1739-02-02, de Gabrielle Émilie Le Tonnelier de Breteuil, marquise Du Châtelet-Lomont à Charles Augustin Feriol, comte d'Argental.

Voilà mon cher ami vne lettre p͞r mr Defresne.
N͞s ne sauons pas son adresse; et présentée par v͞s elle sera bien mieux reçuë.

V͞s connoissés sans doutte vn malheureux auteur nommé St Hiacinte qui a été longtemps protégé par m͞e de Verpillau et qui done aujourd'huy à jouër. Il est auteur d'un libelle plus obscur que lui encore, mais que l'abé des Fontaines raporte dans son libelle diffamatoire. Ce libelle de st Hiacinte est intitulé la vie d'Aristarcus. V͞s sentés bien que votre ami ne peut pas laisser vne telle calomnie sans vengeance, mais v͞s sentés mon état en même tems, et ie suis sûre que v͞s en aurés pitié. Un désaueu de St Hiacinte de ce malheureux libelle ou du moins une assurance par escrit qu'il n'a point prétendu y parler de mr de V. me sauueroit peutêtre la vie, car si votre ami exécutoit la malheureuse résolution qu'il prend toutes les vint quatre heures d'aller à Paris, ie mourerois de douleur.
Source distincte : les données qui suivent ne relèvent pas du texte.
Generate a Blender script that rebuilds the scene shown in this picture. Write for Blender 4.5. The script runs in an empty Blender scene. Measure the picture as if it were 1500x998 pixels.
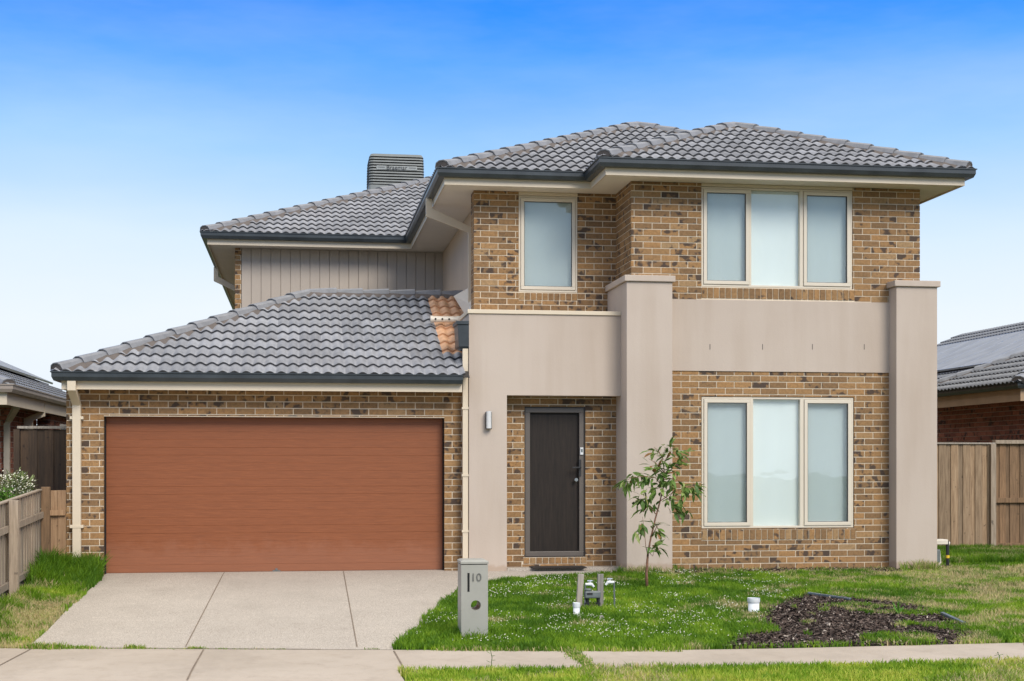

Ie suis persuadée que si v͞s y pouués quelque chose v͞s v͞s y employerés auec l'amitié que ie v͞s connois p͞r les deux solitaires de Cirey que votre amitié seule empêche d'être entièrement malheureux.

ce 2e féurier [1739]

Si v͞s n'escriués pas mon cher ami de la façon la plus forte à votre ami p͞r le dissuader d'aller à Paris je suis la plus malheureuse de toutes les créatures. Si v͞s voyés les agitations de son âme, v͞s veriés bien qu'il seroit très dangereux qu'il y fût. Ie n'espère qu'en la sagesse de vos conseils, et dans la vivacité de votre amitié. Il veut faire ce procès criminel, il envoie des procurations, il faudra enfin qu'il y aille. Ie crains les rescriminations et les éclats. Au nom de dieu que votre amitié parle, et qu'elle décide de notre sort. Les combats que i'ay à soutenir sont incroyables, et ie suis bien à plaindre si v͞s m'abandonés.

Mille choses à mr votre frère et à me Dargental.